(Exercise): Go through the listing and set it down exactly, leaving out its pictures.

──────── Data ────────

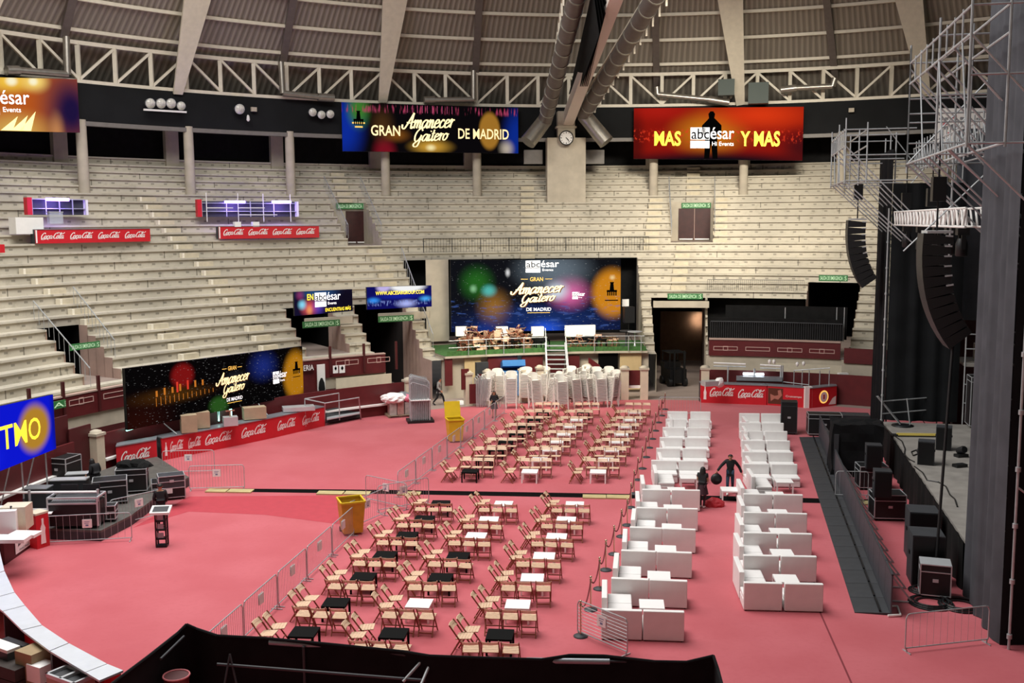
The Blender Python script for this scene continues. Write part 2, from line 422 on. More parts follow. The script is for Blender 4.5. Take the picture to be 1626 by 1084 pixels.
# ------------------------------------------------------------------ the bowl: floor, tiers, walls
RJ = [50.2 - .767 * j for j in range(13)] + [41.0 - .67 * k for k in range(1, 14)]
ZJ = [15.9 - .517 * j for j in range(13)] + [9.7 - .55 * k for k in range(1, 14)]
NJ = 24                                     # lowest riser
R_WALL, R_BAR = 31.2, 28.0
# openings cut in the tiers: az0, az1, first riser, last riser, floor z, deep radius
OPEN = {
 'upper_door_a': [raz(556, 388, 41.3), raz(609, 388, 41.3), 6, 11, ZJ[12], RJ[5] + .06],
 'upper_door_b': [raz(1066, 384, 41.3), raz(1134, 384, 41.3), 6, 11, ZJ[12], RJ[5] + .06],
 'box': [raz(690, 545, 33), raz(1024, 545, 33), 14, 24, 2.8, 42.0],
 'arch_a': [raz(487, 540, 33.5), raz(556, 540, 33.5), 19, 23, 3.1, 43],
 'arch_b': [raz(604, 560, 32), raz(679, 560, 32), 19, 24, 0.0, 46],
 'tunnel': [raz(1041, 560, 32), raz(1121, 560, 32), 19, 24, 0.0, 50],
 'palco_low': [raz(1121, 545, 32) + .25, raz(1279, 480, 36), 19, 24, 2.6, 38.5],
 'palco_high': [raz(1279, 480, 36) + .02, raz(1360, 480, 36), 17, 24, 2.6, 44],
 'arch_left': [raz(146, 580, 33), raz(204, 580, 33), 19, 23, 3.1, 42],
}
def is_open(az, j):
    for (a0, a1, j0, j1, zf, rd) in OPEN.values():
        if a0 <= az <= a1 and j0 <= j <= j1: return True
    return False
AZS = [-100 + 1.5 * i for i in range(121)] + [84, 92, 100, 112, 124, 136, 148, 160, 172, 184, 196, 208, 220, 232, 244, 252]
for o in OPEN.values(): AZS += [o[0], o[1]]
AZS = sorted(set(round(a, 3) for a in AZS))
st = MB()
for a0, a1 in zip(AZS[:-1], AZS[1:]):
    if a1 - a0 < .01: continue
    mid = (a0 + a1) / 2; 
    for j in range(0, NJ + 1):
        r, z = RJ[j], ZJ[j]; zb = ZJ[j + 1]; u0, u1 = radians(a0) * r + j * 3.1, radians(a1) * r + j * 3.1
        if not is_open(mid, j):
            A = lambda rr, zz: (pol(rr, a0, zz), pol(rr, a1, zz))
            b0, b1 = A(r + .13, zb); m0, m1 = A(r + .13, z - .11); n0, n1 = A(r, z - .11); t0, t1 = A(r, z)
            st.quad(b0, b1, m1, m0, 0, [(u0, 0), (u1, 0), (u1, .8), (u0, .8)])
            st.quad(m0, m1, n1, n0, 0, [(u0, 2), (u1, 2), (u1, 2.1), (u0, 2.1)])
            st.quad(n0, n1, t1, t0, 0, [(u0, 2), (u1, 2), (u1, 2.1), (u0, 2.1)])
            rn = RJ[j - 1] + .13 if j else 51.0
            q0, q1 = A(rn, z); st.quad(t0, t1, q1, q0, 0, [(u0, 2.2), (u1, 2.2), (u1, 2.8), (u0, 2.8)])
    # walkway behind the parapet
    if not is_open(mid, 24):
        st.quad(pol(R_WALL, a0, ZJ[25]), pol(R_WALL, a1, ZJ[25]), pol(RJ[24] + .07, a1, ZJ[25]), pol(RJ[24] + .07, a0, ZJ[25]), 0, [(0, 2.2), (1, 2.2), (1, 2.6), (0, 2.6)])
st.structure('wall_seating_tiers', M['tier'])
# sides, backs and floors of the openings
for k, (a0, a1, j0, j1, zf, rd) in OPEN.items():
    sd = MB(); zt = ZJ[j0]; rt = RJ[j0 - 1] + .07
    for az in (a0, a1):
        for j in range(j0, j1 + 1):
            if j == j0 and False: continue
            r0 = RJ[j]; r1 = RJ[j - 1] + .07
            sd.quad(pol(r0, az, zf), pol(r1, az, zf), pol(r1, az, ZJ[j]), pol(r0, az, ZJ[j]))
        if j1 == 24: sd.quad(pol(R_WALL, az, zf), pol(RJ[24], az, zf), pol(RJ[24], az, ZJ[25]), pol(R_WALL, az, ZJ[25]))
        if rd > rt + .1: sd.quad(pol(rt, az, zf), pol(rd, az, zf), pol(rd, az, zt), pol(rt, az, zt), 1)
    n = 6; dk = 1 if rd > rt + .5 else 0
    for i in range(n):
        b0, b1 = a0 + (a1 - a0) * i / n, a0 + (a1 - a0) * (i + 1) / n
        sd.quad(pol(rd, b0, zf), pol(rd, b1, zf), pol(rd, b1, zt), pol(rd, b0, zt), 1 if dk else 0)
        if rd > rt + .1: sd.quad(pol(rt, b0, zt), pol(rt, b1, zt), pol(rd, b1, zt), pol(rd, b0, zt), 1)
        rf = R_WALL - .1 if j1 == 24 and zf > 1 else (RJ[j1] if j1 < 24 else R_WALL)
        sd.quad(pol(rf, b0, zf + .004), pol(rf, b1, zf + .004), pol(rd, b1, zf + .004), pol(rd, b0, zf + .004), 2)
    names = {'arch_a': 1, 'arch_b': 1, 'tunnel': 2, 'palco_high': 1, 'arch_left': 1}
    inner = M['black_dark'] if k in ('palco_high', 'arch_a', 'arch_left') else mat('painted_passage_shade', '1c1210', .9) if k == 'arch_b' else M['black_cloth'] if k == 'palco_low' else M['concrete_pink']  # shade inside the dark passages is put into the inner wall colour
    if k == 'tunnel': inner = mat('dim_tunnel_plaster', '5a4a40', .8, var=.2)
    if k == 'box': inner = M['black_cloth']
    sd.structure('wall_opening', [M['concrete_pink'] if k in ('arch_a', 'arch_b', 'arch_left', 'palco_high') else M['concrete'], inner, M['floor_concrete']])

fm = MB(); n = 72
fm.add([pol(R_BAR + .2, 360 * i / n, 0) for i in range(n)], [tuple(reversed(range(n)))])
fl_ob = fm.structure('floor', M['carpet'])
al = MB()
for i in range(n):
    a0, a1 = 360 * i / n, 360 * (i + 1) / n
    al.quad(pol(R_BAR + .2, a0, 0), pol(R_BAR + .2, a1, 0), pol(52, a1, 0), pol(52, a0, 0))
al.structure('floor_alley', M['floor_concrete'])
# seams between the carpet lengths
sm = MB(); LU = Vector((sin(radians(12.5)), cos(radians(12.5)), 0)); LV = Vector((cos(radians(-5.4)), sin(radians(-5.4)), 0))
def carpet_line(a, b, w=.025):
    a, b = Vector(a), Vector(b); s = (b - a).normalized().cross(Vector((0, 0, 1))) * w
    sm.quad(a - s, b - s, b + s, a + s)
P1 = fl(1300, 978); 
for c in (fl(1300, 978, .004),):
    carpet_line(c + LU * 1.0, fl(1352, 1084, .004))
sm.structure('floor_carpet_seam', mat('dark_red_seam', '7c2a33', .8))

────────

(Solution for this exercise):
The Blender Python script for this scene continues. Write part 2, from line 422 on. More parts follow. The script is for Blender 4.5. Take the picture to be 1626 by 1084 pixels.
# ------------------------------------------------------------------ the bowl: floor, tiers, walls
RJ = [50.2 - .767 * j for j in range(13)] + [41.0 - .67 * k for k in range(1, 14)]
ZJ = [15.9 - .517 * j for j in range(13)] + [9.7 - .55 * k for k in range(1, 14)]
NJ = 24                                     # lowest riser
R_WALL, R_BAR = 31.2, 28.0
# openings cut in the tiers: az0, az1, first riser, last riser, floor z, deep radius
OPEN = {
 'upper_door_a': [raz(556, 388, 41.3), raz(609, 388, 41.3), 6, 11, ZJ[12], RJ[5] + .06],
 'upper_door_b': [raz(1066, 384, 41.3), raz(1134, 384, 41.3), 6, 11, ZJ[12], RJ[5] + .06],
 'box': [raz(690, 545, 33), raz(1024, 545, 33), 14, 24, 2.8, 42.0],
 'arch_a': [raz(487, 540, 33.5), raz(556, 540, 33.5), 19, 23, 3.1, 43],
 'arch_b': [raz(604, 560, 32), raz(679, 560, 32), 19, 24, 0.0, 46],
 'tunnel': [raz(1041, 560, 32), raz(1121, 560, 32), 19, 24, 0.0, 50],
 'palco_low': [raz(1121, 545, 32) + .25, raz(1279, 480, 36), 19, 24, 2.6, 38.5],
 'palco_high': [raz(1279, 480, 36) + .02, raz(1360, 480, 36), 17, 24, 2.6, 44],
 'arch_left': [raz(146, 580, 33), raz(204, 580, 33), 19, 23, 3.1, 42],
}
def is_open(az, j):
    for (a0, a1, j0, j1, zf, rd) in OPEN.values():
        if a0 <= az <= a1 and j0 <= j <= j1: return True
    return False
AZS = [-100 + 1.5 * i for i in range(121)] + [84, 92, 100, 112, 124, 136, 148, 160, 172, 184, 196, 208, 220, 232, 244, 252]
for o in OPEN.values(): AZS += [o[0], o[1]]
AZS = sorted(set(round(a, 3) for a in AZS))
st = MB()
for a0, a1 in zip(AZS[:-1], AZS[1:]):
    if a1 - a0 < .01: continue
    mid = (a0 + a1) / 2; 
    for j in range(0, NJ + 1):
        r, z = RJ[j], ZJ[j]; zb = ZJ[j + 1]; u0, u1 = radians(a0) * r + j * 3.1, radians(a1) * r + j * 3.1
        if not is_open(mid, j):
            A = lambda rr, zz: (pol(rr, a0, zz), pol(rr, a1, zz))
            b0, b1 = A(r + .13, zb); m0, m1 = A(r + .13, z - .11); n0, n1 = A(r, z - .11); t0, t1 = A(r, z)
            st.quad(b0, b1, m1, m0, 0, [(u0, 0), (u1, 0), (u1, .8), (u0, .8)])
            st.quad(m0, m1, n1, n0, 0, [(u0, 2), (u1, 2), (u1, 2.1), (u0, 2.1)])
            st.quad(n0, n1, t1, t0, 0, [(u0, 2), (u1, 2), (u1, 2.1), (u0, 2.1)])
            rn = RJ[j - 1] + .13 if j else 51.0
            q0, q1 = A(rn, z); st.quad(t0, t1, q1, q0, 0, [(u0, 2.2), (u1, 2.2), (u1, 2.8), (u0, 2.8)])
    # walkway behind the parapet
    if not is_open(mid, 24):
        st.quad(pol(R_WALL, a0, ZJ[25]), pol(R_WALL, a1, ZJ[25]), pol(RJ[24] + .07, a1, ZJ[25]), pol(RJ[24] + .07, a0, ZJ[25]), 0, [(0, 2.2), (1, 2.2), (1, 2.6), (0, 2.6)])
st.structure('wall_seating_tiers', M['tier'])
# sides, backs and floors of the openings
for k, (a0, a1, j0, j1, zf, rd) in OPEN.items():
    sd = MB(); zt = ZJ[j0]; rt = RJ[j0 - 1] + .07
    for az in (a0, a1):
        for j in range(j0, j1 + 1):
            if j == j0 and False: continue
            r0 = RJ[j]; r1 = RJ[j - 1] + .07
            sd.quad(pol(r0, az, zf), pol(r1, az, zf), pol(r1, az, ZJ[j]), pol(r0, az, ZJ[j]))
        if j1 == 24: sd.quad(pol(R_WALL, az, zf), pol(RJ[24], az, zf), pol(RJ[24], az, ZJ[25]), pol(R_WALL, az, ZJ[25]))
        if rd > rt + .1: sd.quad(pol(rt, az, zf), pol(rd, az, zf), pol(rd, az, zt), pol(rt, az, zt), 1)
    n = 6; dk = 1 if rd > rt + .5 else 0
    for i in range(n):
        b0, b1 = a0 + (a1 - a0) * i / n, a0 + (a1 - a0) * (i + 1) / n
        sd.quad(pol(rd, b0, zf), pol(rd, b1, zf), pol(rd, b1, zt), pol(rd, b0, zt), 1 if dk else 0)
        if rd > rt + .1: sd.quad(pol(rt, b0, zt), pol(rt, b1, zt), pol(rd, b1, zt), pol(rd, b0, zt), 1)
        rf = R_WALL - .1 if j1 == 24 and zf > 1 else (RJ[j1] if j1 < 24 else R_WALL)
        sd.quad(pol(rf, b0, zf + .004), pol(rf, b1, zf + .004), pol(rd, b1, zf + .004), pol(rd, b0, zf + .004), 2)
    names = {'arch_a': 1, 'arch_b': 1, 'tunnel': 2, 'palco_high': 1, 'arch_left': 1}
    inner = M['black_dark'] if k in ('palco_high', 'arch_a', 'arch_left') else mat('painted_passage_shade', '1c1210', .9) if k == 'arch_b' else M['black_cloth'] if k == 'palco_low' else M['concrete_pink']  # shade inside the dark passages is put into the inner wall colour
    if k == 'tunnel': inner = mat('dim_tunnel_plaster', '5a4a40', .8, var=.2)
    if k == 'box': inner = M['black_cloth']
    sd.structure('wall_opening', [M['concrete_pink'] if k in ('arch_a', 'arch_b', 'arch_left', 'palco_high') else M['concrete'], inner, M['floor_concrete']])

fm = MB(); n = 72
fm.add([pol(R_BAR + .2, 360 * i / n, 0) for i in range(n)], [tuple(reversed(range(n)))])
fl_ob = fm.structure('floor', M['carpet'])
al = MB()
for i in range(n):
    a0, a1 = 360 * i / n, 360 * (i + 1) / n
    al.quad(pol(R_BAR + .2, a0, 0), pol(R_BAR + .2, a1, 0), pol(52, a1, 0), pol(52, a0, 0))
al.structure('floor_alley', M['floor_concrete'])
# seams between the carpet lengths
sm = MB(); LU = Vector((sin(radians(12.5)), cos(radians(12.5)), 0)); LV = Vector((cos(radians(-5.4)), sin(radians(-5.4)), 0))
def carpet_line(a, b, w=.025):
    a, b = Vector(a), Vector(b); s = (b - a).normalized().cross(Vector((0, 0, 1))) * w
    sm.quad(a - s, b - s, b + s, a + s)
P1 = fl(1300, 978); 
for c in (fl(1300, 978, .004),):
    carpet_line(c + LU * 1.0, fl(1352, 1084, .004))
sm.structure('floor_carpet_seam', mat('dark_red_seam', '7c2a33', .8))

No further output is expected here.